-- Start of Data entries --

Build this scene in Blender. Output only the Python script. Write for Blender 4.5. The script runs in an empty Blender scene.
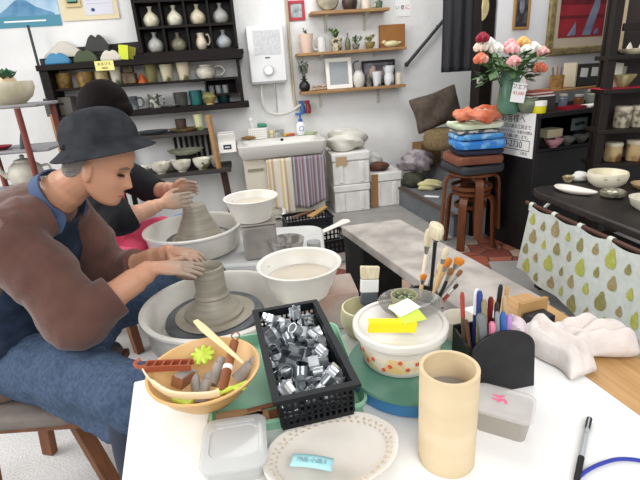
import bpy, math, random
from mathutils import Matrix, Vector
random.seed(7)
PI=math.pi
C=bpy.context.scene.collection
sc=bpy.context.scene
def Rz(a): return Matrix.Rotation(a,4,'Z')
def Ry(a): return Matrix.Rotation(a,4,'Y')
def Rx(a): return Matrix.Rotation(a,4,'X')
def T(*p): return Matrix.Translation(Vector(p if len(p)==3 else p[0]))
# ------------------------------------------------------------ camera
H=1.32; FPX=460.0; PIT=math.radians(20.5); ROL=math.radians(4.0)
cp,sp,cr,sr=math.cos(PIT),math.sin(PIT),math.cos(ROL),math.sin(ROL)
Fv=Vector((0,cp,-sp)); U0=Vector((0,sp,cp)); R0=Vector((1,0,0))
Rv=R0*cr-U0*sr; Uv=U0*cr+R0*sr; EYE=Vector((0,0,H))
cam=bpy.data.cameras.new('camera'); camo=bpy.data.objects.new('camera',cam); C.objects.link(camo)
camo.matrix_world=Matrix(((Rv.x,Uv.x,-Fv.x,0),(Rv.y,Uv.y,-Fv.y,0),(Rv.z,Uv.z,-Fv.z,H),(0,0,0,1)))
cam.sensor_width=36; cam.lens=FPX/640*36; cam.clip_start=.02; sc.camera=camo
# surveying helpers: where a line of sight meets a real plane of the room
def sight(x,y): return Fv+Rv*((x-320)/FPX)+Uv*((240-y)/FPX)
def atz(x,y,z):
    d=sight(x,y); return EYE+d*((z-H)/d.z)
def aty(x,y,Y):
    d=sight(x,y); return EYE+d*(Y/d.y)
def proj(P):
    q=Vector(P)-EYE; k=q.dot(Fv); return (320+FPX*q.dot(Rv)/k, 240-FPX*q.dot(Uv)/k, k)
class Frame:      # a wall's own frame: s along it, o out into the room, z up
    def __init__(s,o,ang): s.O=Vector((o[0],o[1],0)); s.ang=ang; s.A=Vector((math.cos(ang),math.sin(ang),0)); s.N=Vector((math.sin(ang),-math.cos(ang),0))
    def p(s,a,o,z): return s.O+s.A*a+s.N*o+Vector((0,0,z))
    def hit(s,x,y,o=0):
        d=sight(x,y); t=((s.O-EYE).dot(s.N)+o)/d.dot(s.N); P=EYE+d*t
        return (P-s.O).dot(s.A),P.z,t
    def s_at(s,x,o,z):
        lo,hi=-6.0,6.0
        for _ in range(50):
            m=(lo+hi)/2
            q=Vector(s.p(m,o,z))-EYE
            if q.dot(Fv)<=.05: lo=m if m<0 else lo; hi=hi if m<0 else m; continue
            if proj(s.p(m,o,z))[0]<x: lo=m
            else: hi=m
        return (lo+hi)/2
WB=Frame((-0.3,4.62),math.radians(8)); WR=Frame((1.30,3.41),math.radians(18.2))
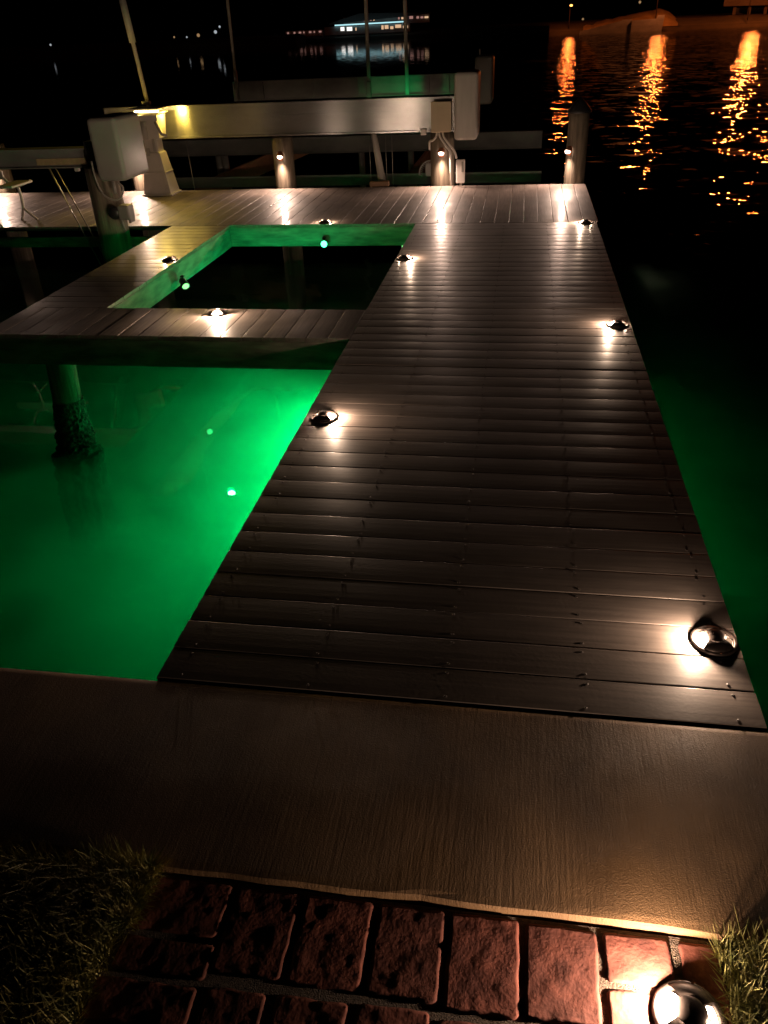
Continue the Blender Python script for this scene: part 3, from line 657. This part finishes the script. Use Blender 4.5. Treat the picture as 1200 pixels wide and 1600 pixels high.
for (a, b) in (((-4.98, YL + .1, .61), (-4.50, YL - .02, -.55)), ((-4.90, YL + .1, .61), (-4.40, YL - .02, -.55)), ((-4.97, YL + .1, .61), (-4.83, YL + .1, .2))):
    bm = bmesh.new(); tube(bm, [a, b], .006, 6); finish('cable', bm, M['cable'], l2)
bm = bmesh.new(); rbox(bm, (-4.62, YL - .02, .575), (-4.57, YL + .02, .612), .006, 1); finish('cable_clamp', bm, M['white'], l2)
hz = thing('power_cord', (-4.2, 8.08, .45), 'pale cord looping from the grey motor cover down the left piling', 'cord')
bm = bmesh.new(); tube(bm, sweep_curve([(-.10, .0, .25), (-.09, -.01, .08), (-.02, -.05, -.06), (.09, -.06, -.115), (.17, -.04, -.085), (.19, -.02, .0), (.14, .0, .04)], 42), .010, 8); finish('cord', bm, M['hose'], hz)
bm = bmesh.new(); tube(bm, [(.10, -.03, .06), (.105, -.03, -.06)], .018, 8); finish('plug', bm, M['plasticg'], hz)
fx = thing('hose_fitting', (-4.16, 8.12, .20), 'dark round fitting with a hooded box on the side of the left piling', 'fitting')
bm = bmesh.new(); bmesh.ops.create_uvsphere(bm, u_segments=18, v_segments=12, radius=.068)
for v in bm.verts: v.co = Vector((v.co.x, v.co.y * .6 - .05, v.co.z))
for f in bm.faces: f.smooth = True
finish('round_cap', bm, M['dark'], fx)
bm = bmesh.new(); rbox(bm, (.05, -.08, -.07), (.17, .06, .075), .015, 2); rbox(bm, (.14, -.06, -.10), (.17, .04, -.05), .006, 1); finish('hooded_box', bm, M['plasticg'], fx)
bm = bmesh.new(); tube(bm, [(.03, 0, -.05), (.05, 0, -.18)], .014, 8); finish('pipe', bm, M['plasticg'], fx)

# bench at the left edge
bn = thing('bench', (-5.72, 8.80, 0), 'white bench with curved cast legs, cut by the left edge of the photo', 'bench')
def bench_leg(off):
    bm = bmesh.new()
    for pts, r in (([(-.16, .56), (-.12, .46), (-.06, .39), (.02, .36), (.035, .28), (.03, .16), (.0, .06), (-.03, .0)], .016), ([(.02, .36), (.10, .385), (.20, .42)], .014), ([(.028, .13), (.09, .07), (.17, .0)], .014)):
        tube(bm, [Vector((x, 0, z)) + Vector(off) for x, z in sweep_curve([(p[0], p[1], 0) for p in pts], 28) for x, z in [(x, z)]] if False else [Vector((p.x, 0, p.y)) + Vector(off) for p in sweep_curve([(q[0], q[1], 0) for q in pts], 28)], r, 8)
    finish('cast_leg', bm, M['white'], bn)
bench_leg((.05, 0, 0)); bench_leg((-.16, -.38, 0))
bm = bmesh.new(); A = Matrix.Rotation(R(0), 4, 'Z')
box(bm, (-.75, -.02, .44), (-.06, .0, .53)); finish('back_slat', bm, M['plastic'], bn)
bm = bmesh.new()
for k in range(3): rbox(bm, (-.62 + .0 * k, -.42 + .15 * k, .415), (.26, -.30 + .15 * k, .44), .005, 1)
bm.free(); bm = bmesh.new()
rbox(bm, (.06, -.40, .40), (.26, .03, .425), .006, 1); finish('seat_slat', bm, M['plastic'], bn)

# ------------------------------------------------------------------ far shores, placed by bearing (degrees right of +Y), distance
def bear(az, d, z=0.0): return Vector((d * math.sin(R(az)), d * math.cos(R(az)), z))
bm = bmesh.new(); rows = []
for i in range(141):
    az = -42 + 84 * i / 140
    d = 300 if az < -14 else (395 if az < -4 else (395 - (az + 4) / 5 * 165 if az < 1 else 228))
    hs = [(0, WL - .3), (1.5, WL + .9), (8, WL + 2.2 + .5 * noise.noise(Vector((az, 0, 1)))), (25, WL + 2.6), (60, WL + 3.0)]
    rows.append([bm.verts.new(bear(az, d + dd, z)) for dd, z in hs])
for i in range(140):
    for k in range(4): bm.faces.new((rows[i][k], rows[i + 1][k], rows[i + 1][k + 1], rows[i][k + 1]))
o = finish('far_shore', bm, M['shore']); tag(o, kind='structure')
# orange-lit bank behind the seawall
bm = bmesh.new(); rows = []
for i in range(31):
    az = 3.2 + 5.6 * i / 30; t_ = i / 30
    top = WL + .9 + (1 - max(0, (t_ - .72) / .28) ** 2) * (1.7 - WL - .9 + 232 * math.tan(R(-.15 + .85 * t_))) + .35 * noise.noise(Vector((i * .5, 0, 0)))
    rows.append([bm.verts.new(bear(az, 227 + dd, WL + .9 + (top - WL - .9) * k)) for dd, k in ((2.2, .0), (5, .55), (10, .9), (18, 1.0), (30, .9))])
for i in range(30):
    for k in range(4): bm.faces.new((rows[i][k], rows[i + 1][k], rows[i + 1][k + 1], rows[i][k + 1])).smooth = True
o = finish('sandy_bank', bm, M['bank']); tag(o, kind='structure')
# seawall: long wedge ending in a taller block
sw = thing('seawall', bear(5.3, 226.5, WL), 'pale concrete seawall under the orange lamps on the far right shore', 'seawall')
def prism_bear(name, poly, d0, d1, m, parent):
    bm = bmesh.new(); inv = parent.matrix_world.inverted() if False else Matrix.Translation(-Vector(parent.location))
    a = [bm.verts.new(inv @ bear(az, d0, z)) for az, z in poly]; b = [bm.verts.new(inv @ bear(az, d1, z)) for az, z in poly]
    bm.faces.new(a); bm.faces.new(b)
    for i in range(len(a)): bm.faces.new((a[i], a[(i + 1) % len(a)], b[(i + 1) % len(b)], b[i]))
    return finish(name, bm, m, parent)
def zz(el, d): return 1.7 + d * math.tan(R(el))
prism_bear('wall', [(3.0, WL - .2), (6.0, WL - .2), (6.0, zz(.0, 226)), (5.45, zz(.0, 226)), (5.4, zz(-.05, 226)), (3.0, zz(-.52, 226))], 226, 227, M['seawall'], sw)
prism_bear('wall', [(6.003, WL - .2), (7.75, WL - .2), (7.85, zz(.14, 226)), (7.45, zz(.15, 226)), (7.4, zz(-.02, 226)), (6.003, zz(-.06, 226))], 225.6, 227, M['seawall'], sw)
# sodium street lamps along that shore
def street_lamp(az, d, h, label, p):
    b = bear(az, d, 1.4); t = thing('street_lamp', b, label, 'street lamp', 'street lamps on the far shore')
    bm = bmesh.new(); tube(bm, [(0, 0, -1), (0, 0, h - 2.0), (0, -1.5, h - 1.6), (0, -5.2, h - 1.4)], [.12, .07, .06, .05], 8); finish('pole', bm, M['dark'], t)
    bm = bmesh.new(); bmesh.ops.create_uvsphere(bm, u_segments=12, v_segments=8, radius=.35)
    for v in bm.verts: v.co = Vector((v.co.x, v.co.y - 5.4, v.co.z * .6 + h - 1.55))
    finish('lamp_head', bm, M['head_sodium'], t)
    light('POINT', 'lamp_glow', t, (0, -5.6, h - 2.1), SODIUM, p, .6)
street_lamp(2.35, 231, 5.2, 'orange street lamp left of the pale seawall, over the leftmost streak', 2600)
street_lamp(7.35, 229, 9.0, 'orange street lamp above the right end of the seawall', 5500)
street_lamp(12.4, 229, 9.5, 'orange street lamp by the bridge, over the brightest streak', 11000)
street_lamp(14.6, 229, 9.5, 'orange street lamp beyond the bridge at the right edge', 6500)
# bridge at the far right
br = thing('bridge', bear(13, 245, WL), 'low dark bridge with orange-lit gaps at the right edge of the far shore', 'bridge')
prism_bear('deck', [(11.0, zz(.42, 245)), (16.5, zz(.30, 245)), (16.5, zz(.62, 245)), (11.0, zz(.75, 245))], 244, 250, M['broof'], br)
for a in (11.55, 12.35, 13.2, 14.2): prism_bear('pier', [(a, WL - .2), (a + .16, WL - .2), (a + .16, zz(.40, 245)), (a, zz(.40, 245))], 245, 249, M['broof'], br)
prism_bear('abutment', [(11.6, WL), (15, WL), (15, zz(.2, 262)), (11.6, zz(.32, 262))], 258, 259, M['seawall'], br)
# far waterfront building with a cyan light line
fb = thing('waterfront_building', bear(-9.2, 400, 1.3), 'long lit waterfront building with a cyan light line on the far shore', 'building')
def fbox(name, az0, az1, e0, e1, d0, d1, m, par=fb):
    return prism_bear(name, [(az0, zz(e0, d0)), (az1, zz(e0, d0)), (az1, zz(e1, d0)), (az0, zz(e1, d0))], d0, d1, m, par)
fbox('wall', -12.6, -7.3, -.10, .34, 400, 412, M['bwall']); fbox('wall', -11.4, -6.1, .345, .80, 404, 412, M['bwall'])
fbox('wall', -15.0, -12.61, -.10, .22, 402, 410, M['bwall'])
prism_bear('roof', [(-12.3, zz(.46, 403)), (-6.0, zz(.80, 403)), (-6.0, zz(.86, 403)), (-10.4, zz(.98, 403)), (-12.3, zz(.52, 403))], 402.8, 414, M['broof'], fb)
prism_bear('light_line', [(-11.95, zz(.375, 399)), (-7.65, zz(.405, 399)), (-7.65, zz(.475, 399)), (-11.95, zz(.445, 399))], 399, 399.6, M['cyan'], fb)
rnd = random.Random(11)
a = -11.6
while a < -7.5:
    w = rnd.uniform(.12, .36); fbox('window', a, a + w, .08 + rnd.uniform(0, .05), .26 + rnd.uniform(-.04, .05), 399.6, 399.9, M[rnd.choice(('win_warm', 'win_white', 'win_warm'))]); a += w + rnd.uniform(.06, .28)
a = -10.6
while a < -6.3:
    w = rnd.uniform(.10, .3); fbox('window', a, a + w, .57, .66 + rnd.uniform(0, .08), 403.6, 403.9, M[rnd.choice(('win_pink', 'win_warm', 'win_pink'))]); a += w + rnd.uniform(.05, .22)
a = -14.9
while a < -12.8:
    w = rnd.uniform(.05, .16); fbox('window', a, a + w, .08, .16, 401.6, 401.9, M['win_pink']); a += w + rnd.uniform(.1, .3)
# small lamps on the left shore
def shore_lamp(az, el, col, label, r):
    d = 302; z = zz(el, d); t = thing('shore_lamp', bear(az, d, 1.0), label, 'shore lamp', 'small lamps on the far left shore')
    bm = bmesh.new(); tube(bm, [(0, 0, 0), (0, 0, z - 1.0)], .05, 6); finish('pole', bm, M['dark'], t)
    bm = bmesh.new(); bmesh.ops.create_uvsphere(bm, u_segments=10, v_segments=6, radius=r)
    for v in bm.verts: v.co.z += z - 1.0
    finish('lamp_head', bm, M[col], t)
shore_lamp(-28.9, .09, 'head_white', 'lone white lamp high in the dark at the far left', .30)
shore_lamp(-21.75, .19, 'head_amber', 'faint amber lamp, leftmost in the row on the dark left shore', .28)
shore_lamp(-21.0, .16, 'head_white', 'second lamp of the row on the dark left shore, whitish', .26)
shore_lamp(-20.3, .23, 'head_amber', 'wide amber lamp in the middle of the row on the left shore', .5)
shore_lamp(-19.25, .36, 'head_white', 'brightest white lamp of the row, beside the thin guide pole', .5)
shore_lamp(-18.96, .62, 'head_white', 'upper bluish lamp above the row beside the thin guide pole', .35)
shore_lamp(3.15, .12, 'head_amber', 'amber lamp just left of the pale seawall on the right shore', .35)
shore_lamp(6.35, .84, 'head_amber', 'amber lamp on the bank above the pale seawall', .4)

-- End of Data entries --

=== Your goal ===
Transcribe, exactly and without additions, the lines of the records above, beginning with the line that contains "Continue the Blender" and ending with the line that contains "finish('pipe', bm, M['plasticg'], fx)", both included.

=== Output for this exercise ===
Continue the Blender Python script for this scene: part 3, from line 657. This part finishes the script. Use Blender 4.5. Treat the picture as 1200 pixels wide and 1600 pixels high.
for (a, b) in (((-4.98, YL + .1, .61), (-4.50, YL - .02, -.55)), ((-4.90, YL + .1, .61), (-4.40, YL - .02, -.55)), ((-4.97, YL + .1, .61), (-4.83, YL + .1, .2))):
    bm = bmesh.new(); tube(bm, [a, b], .006, 6); finish('cable', bm, M['cable'], l2)
bm = bmesh.new(); rbox(bm, (-4.62, YL - .02, .575), (-4.57, YL + .02, .612), .006, 1); finish('cable_clamp', bm, M['white'], l2)
hz = thing('power_cord', (-4.2, 8.08, .45), 'pale cord looping from the grey motor cover down the left piling', 'cord')
bm = bmesh.new(); tube(bm, sweep_curve([(-.10, .0, .25), (-.09, -.01, .08), (-.02, -.05, -.06), (.09, -.06, -.115), (.17, -.04, -.085), (.19, -.02, .0), (.14, .0, .04)], 42), .010, 8); finish('cord', bm, M['hose'], hz)
bm = bmesh.new(); tube(bm, [(.10, -.03, .06), (.105, -.03, -.06)], .018, 8); finish('plug', bm, M['plasticg'], hz)
fx = thing('hose_fitting', (-4.16, 8.12, .20), 'dark round fitting with a hooded box on the side of the left piling', 'fitting')
bm = bmesh.new(); bmesh.ops.create_uvsphere(bm, u_segments=18, v_segments=12, radius=.068)
for v in bm.verts: v.co = Vector((v.co.x, v.co.y * .6 - .05, v.co.z))
for f in bm.faces: f.smooth = True
finish('round_cap', bm, M['dark'], fx)
bm = bmesh.new(); rbox(bm, (.05, -.08, -.07), (.17, .06, .075), .015, 2); rbox(bm, (.14, -.06, -.10), (.17, .04, -.05), .006, 1); finish('hooded_box', bm, M['plasticg'], fx)
bm = bmesh.new(); tube(bm, [(.03, 0, -.05), (.05, 0, -.18)], .014, 8); finish('pipe', bm, M['plasticg'], fx)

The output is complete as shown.